I'm a big fan of ksplice - and it's been great, but I still do monthly reboots on servers in order to flush anything out of memory that may be hanging around and keep the system running optimal.
The problem I have with uptime reports is that they're hard to guage. We have 400 servers, and while we may have 300 with 100% uptime over the past 5 days, if a user rebooted their server for any reason (dedicated server), or their site was hacked - that really shouldn't fall under OUR uptime performance as it was the fault of the user, not us.
Outside monitoring services monitor a domain or IP number for either a HTTP response or Ping response (depending on service). If their apache crashes for any reason, that's a negative mark. If they didn't pay their bill and their server is disconnected, that again is the fault of the user, and not us as a hosting company.
It's very hard to show public information as to uptime as a simple reboot may be necessary to upgrade a kernel or PHP and that then shows 99.98% uptime, even though it was scheduled maintenance.
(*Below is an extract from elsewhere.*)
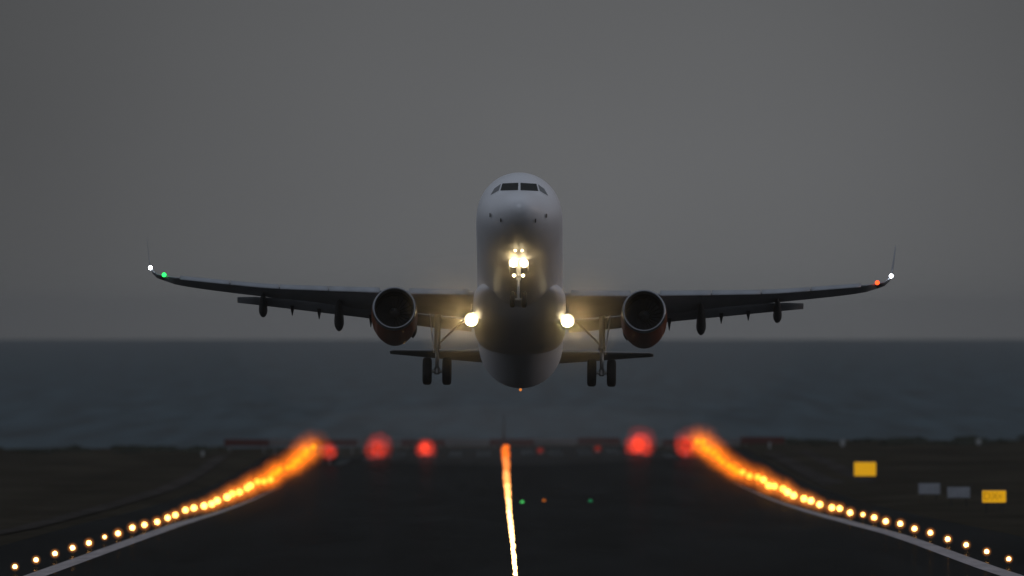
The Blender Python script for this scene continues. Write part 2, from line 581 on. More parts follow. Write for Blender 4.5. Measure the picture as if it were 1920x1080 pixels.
for side in (-1, 1):
    bm = bmesh.new()
    st = []
    for i in range(31):
        s = 1.4 + (16.5 - 1.4) * i / 30
        ly, lz = wing_le(s); ty, tz = wing_te(s)
        ry, rz = ly + 0.30 + 0.02 * (16.5 - s), lz + 0.10
        if s > 15.8: ry, rz = ly + .05, lz + .02
        tr = interp(s, [1.4, 6.7, 16.5], [.125, .115, .10])
        st.append((s, ry, rz, ty, tz, tr, 0.0 if s < 15.8 else (s - 15.8) * .45))
    loft(bm, st, side)
    wing = obj("wing", bm, M_wing, root, smooth=True)
    # slats, drooped ahead of the leading edge
    for s0, s1 in ((2.35, 5.1), (6.45, 8.8), (8.84, 11.1), (11.14, 13.4), (13.44, 15.75)):
        bm = bmesh.new(); st = []
        for i in range(7):
            s = s0 + (s1 - s0) * i / 6
            ly, lz = wing_le(s)
            c = interp(s, [2, 16], [.62, .34])
            st.append((s, ly - .05, lz - .06, ly - .05 + c, lz + c * .58, .22, 0.0))
        loft(bm, st, side)
        obj("slat", bm, M_wing, wing, smooth=True)
    # flaps, extended with a slot ahead of them
    FSP = [2.1, 4.5, 7.0, 11.9, 13.1]
    FLY = [22.42, 22.42, 22.45, 23.72, 24.05]; FLZ = [-.99, -.74, -.42, .31, .35]
    FTY = [23.6, 23.4, 23.5, 24.45, 24.7]; FTZ = [-1.27, -1.08, -.70, .06, .24]
    for s0, s1 in ((2.25, 6.35), (6.42, 13.1)):
        bm = bmesh.new(); st = []
        for i in range(9):
            s = s0 + (s1 - s0) * i / 8
            st.append((s, interp(s, FSP, FLY), interp(s, FSP, FLZ), interp(s, FSP, FTY), interp(s, FSP, FTZ), .15, 0.0))
        loft(bm, st, side)
        obj("flap", bm, M_wing, wing, smooth=True)
    # flap track fairings
    for (s, ay, az, r) in ((4.95, 24.3, -1.55, .24), (8.37, 24.7, -1.16, .27), (11.9, 25.4, -.32, .24)):
        ly, lz = wing_le(s); ty, tz = wing_te(s)
        fy = ly + (ty - ly) * .42
        fz = lz + (tz - lz) * .42 - .12
        bm = bmesh.new(); rs = []
        for k in range(15):
            f = k / 14
            yy = fy + (ay - fy) * f
            zz = fz + (az + .12 - fz) * (f ** 1.5)
            rad = r * (math.sin(math.pi * min(1, f * 1.25 + .02) * .5) ** .6) * (1 if f < .72 else max(.04, 1 - ((f - .72) / .28) ** 1.35))
            rs.append([bm.verts.new((side * s + rad * .85 * math.cos(2 * math.pi * i / 16), yy, zz - rad * .4 + rad * 1.25 * math.sin(2 * math.pi * i / 16))) for i in range(16)])
        for k in range(14):
            for i in range(16):
                j = (i + 1) % 16
                bm.faces.new((rs[k][i], rs[k][j], rs[k + 1][j], rs[k + 1][i]))
        bm.faces.new(rs[0]); bm.faces.new(rs[-1])
        obj("flap_track_fairing", bm, M_dark, wing, smooth=True)
    for s, drop in ((6.9, .38), (9.3, .30), (10.55, .28)):
        yy, zz = interp(s, FSP, FTY), interp(s, FSP, FTZ)
        bm = bmesh.new()
        vs = [(-.09, yy - .55, zz + .05), (.09, yy - .55, zz + .05), (.08, yy + .1, zz), (-.08, yy + .1, zz),
              (0.015, yy + .12, zz - drop), (-0.015, yy + .12, zz - drop)]
        v = [bm.verts.new((side * s + a, b, c)) for a, b, c in vs]
        for f in ((0, 1, 2, 3), (3, 2, 4, 5), (0, 3, 5), (1, 4, 2), (0, 5, 4, 1)):
            bm.faces.new([v[i] for i in f])
        obj("flap_bracket", bm, M_dark, wing)
    # sharklet
    bm = bmesh.new()
    TIP = [(16.5, 23.9, 1.28, 25.2, 1.36, .10, .30), (16.85, 24.2, 1.45, 25.35, 1.52, .10, .55), (17.08, 24.5, 1.72, 25.5, 1.78, .12, .9),
              (17.2, 24.85, 2.15, 25.7, 2.2, .13, 1.2), (17.27, 25.2, 2.7, 25.9, 2.74, .13, 1.36), (17.33, 25.65, 3.3, 26.15, 3.33, .13, 1.42), (17.36, 26.0, 3.62, 26.25, 3.63, .11, 1.45)]
    loft(bm, TIP, side) if side > 0 else loft(bm, [(a, b, c, d_, e_, .10 if k < 2 else .045, g_) for k, (a, b, c, d_, e_, f_, g_) in enumerate(TIP)], side)
    obj("sharklet", bm, M_wing, wing, smooth=True)
    lamp("navigation_light", (side * 16.5, 23.72, 1.31), .10, E_green if side < 0 else E_red, wing)
    lamp("strobe_light", (side * 17.15, 24.35, 1.78), .095, E_white, wing)

    # engine, pylon
    ex, ey, ez = side * 5.73, 13.9, -2.37
    bm = bmesh.new()
    lathe(bm, (ex, ey, ez), [(.22, 1.022), (.5, 1.045), (1.0, 1.06), (2.0, 1.06), (2.8, 1.03), (3.6, .94), (4.4, .80), (5.0, .66), (5.0, .60), (4.0, .55)], n=56)
    nac = obj("nacelle", bm, M_orange, root, smooth=True)
    bm = bmesh.new()
    lathe(bm, (ex, ey, ez), [(.22, 1.022), (.10, 1.002), (.03, .978), (0, .945), (.02, .91), (.08, .878), (.18, .855), (.30, .845)], n=56)
    obj("intake_lip", bm, M_lip, nac, smooth=True)
    bm = bmesh.new()
    lathe(bm, (ex, ey, ez), [(.30, .845), (.6, .83), (1.0, .83), (1.35, .84), (1.36, .02)], n=56)
    obj("intake_liner", bm, M_inside, nac, smooth=True)
    bm = bmesh.new()
    for k in range(22):
        a0 = 2 * math.pi * k / 22
        prev = None
        for q in range(5):
            rad = .26 + (.82 - .26) * q / 4
            tw = R(25 + 35 * q / 4); w = .075 + .05 * q / 4
            aa = a0 + .05 * q / 4
            cth = Vector((math.cos(aa), 0, math.sin(aa))); tan = Vector((-math.sin(aa), 0, math.cos(aa)))
            d = tan * math.sin(tw) * w + Vector((0, 1, 0)) * math.cos(tw) * w
            c0 = Vector((ex, ey + 1.12, ez)) + cth * rad
            cur = (bm.verts.new(c0 - d), bm.verts.new(c0 + d))
            if prev: bm.faces.new((prev[0], prev[1], cur[1], cur[0]))
            prev = cur
    obj("fan", bm, M_fan, nac, recalc=False)
    bm = bmesh.new()
    lathe(bm, (ex, ey, ez), [(.70, .002), (.76, .07), (.90, .16), (1.08, .25), (1.2, .27)], n=28)
    obj("spinner", bm, M_dark, nac, smooth=True)
    bm = bmesh.new()
    lathe(bm, (ex, ey, ez), [(4.0, .34), (4.8, .28), (5.6, .08), (5.7, .01)], n=28)
    obj("exhaust_cone", bm, M_steel, nac, smooth=True)
    bm = bmesh.new()
    pts = [(1.2, .98), (2.2, 1.12), (3.6, 1.38), (4.6, 1.62), (6.6, 1.72), (7.4, 1.45), (6.0, .9), (4.6, .6), (3.0, .85)]
    ra = [bm.verts.new((ex - .18, ey + a, ez + b)) for a, b in pts]
    rb = [bm.verts.new((ex + .18, ey + a, ez + b)) for a, b in pts]
    for i in range(len(pts)):
        j = (i + 1) % len(pts)
        bm.faces.new((ra[i], ra[j], rb[j], rb[i]))
    bm.faces.new(ra); bm.faces.new(rb)
    bmesh.ops.bevel(bm, geom=list(bm.edges), offset=.03, segments=1, affect='EDGES')
    obj("pylon", bm, M_white, root)

    # stabiliser
    bm = bmesh.new()
    loft(bm, [(.35, 37.7, 1.06, 41.6, 1.24, .11, 0), (1.2, 38.2, 1.15, 41.75, 1.32, .11, 0), (6.0, 41.2, 1.80, 42.75, 1.95, .09, 0), (6.18, 41.5, 1.83, 42.75, 1.97, .07, 0)], side)
    obj("stabilizer", bm, M_tailgrey, root, smooth=True)

    # main landing gear
    gx, gy, az = side * 3.8, 22.0, -3.505
    bm = bmesh.new()
    tube(bm, (gx, gy, -.75), (gx, gy, -2.35), .15, .14)
    tube(bm, (gx, gy, -2.35), (gx, gy, az + .05), .085)
    tube(bm, (gx, gy, -2.30), (gx, gy, -2.42), .17, .17)
    tube(bm, (gx - .5, gy, az), (gx + .5, gy, az), .075)
    tube(bm, (gx, gy, az - .13), (gx, gy, az + .16), .13)
    tube(bm, (gx - .02, gy - .14, -2.4), (gx - .02, gy - .42, -2.95), .04)
    tube(bm, (gx - .02, gy - .42, -2.95), (gx - .02, gy - .12, -3.38), .04)
    gear = obj("main_gear_strut", bm, M_steel, root, smooth=False)
    bm = bmesh.new()
    tube(bm, (gx - side * .02, gy, -2.25), (gx - side * .62, gy + .1, -1.62), .05)
    tube(bm, (gx - side * .62, gy + .1, -1.62), (gx - side * 1.35, gy + .15, -.95), .055)
    ball(bm, (gx - side * .62, gy + .1, -1.62), .075, u=10, v=6)
    obj("side_brace", bm, M_steel, gear)
    bm = bmesh.new()
    rot = Matrix.Rotation(R(7) * side, 3, 'Y') @ Matrix.Rotation(R(4), 3, 'X')
    box(bm, (gx + side * .26, gy - .05, -1.72), (.05, .78, 1.75), rot, .02)
    obj("gear_door", bm, M_orange if False else M_white, gear)
    for q in (-1, 1):
        wx = gx + q * .455
        bm = bmesh.new()
        lathe(bm, (wx, gy, az), [(-.20, .30), (-.215, .42), (-.205, .53), (-.16, .61), (-.08, .635), (.08, .635), (.16, .61), (.205, .53), (.215, .42), (.20, .30)], axis='X', n=36)
        wh = obj("wheel", bm, M_tyre, gear, smooth=True)
        bm = bmesh.new()
        lathe(bm, (wx, gy, az), [(-.17, .01), (-.17, .20), (-.13, .24), (-.19, .305), (.19, .305), (.13, .24), (.17, .20), (.17, .01)], axis='X', n=24)
        hub = obj("wheel_hub", bm, M_steel, gear, smooth=False)

    # retractable landing light under the wing root
    lx, ly_, lz_ = side * 2.21, 17.6, -2.10
    bm = bmesh.new()
    lathe(bm, (lx, ly_, lz_), [(-.26, .315), (-.26, .335), (.05, .335), (.22, .14), (.22, .01)], n=28)
    lathe(bm, (lx, ly_, lz_), [(-.26, .315), (.04, .315), (.10, .2)], n=28)
    tube(bm, (lx, ly_ + .12, lz_ + .05), (lx, ly_ + .35, lz_ + .95), .04)
    hs = obj("landing_light", bm, M_gearw, root)
    lamp("lens", (lx, ly_, lz_), .265, E_land, hs, 24)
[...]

We're asked all the time how long our servers have been up, but with so many, you can't just say 100% or 99.9% as there's many caveats as to why something may have been offline.
Even here on hosting discussion. For the most part, the server has been online and working over the past 2 years - but there have been 2 and 5 minute outages each month in order to upgrade scripts and keep things operating correctly. Is the site considered online 100% - technically, no.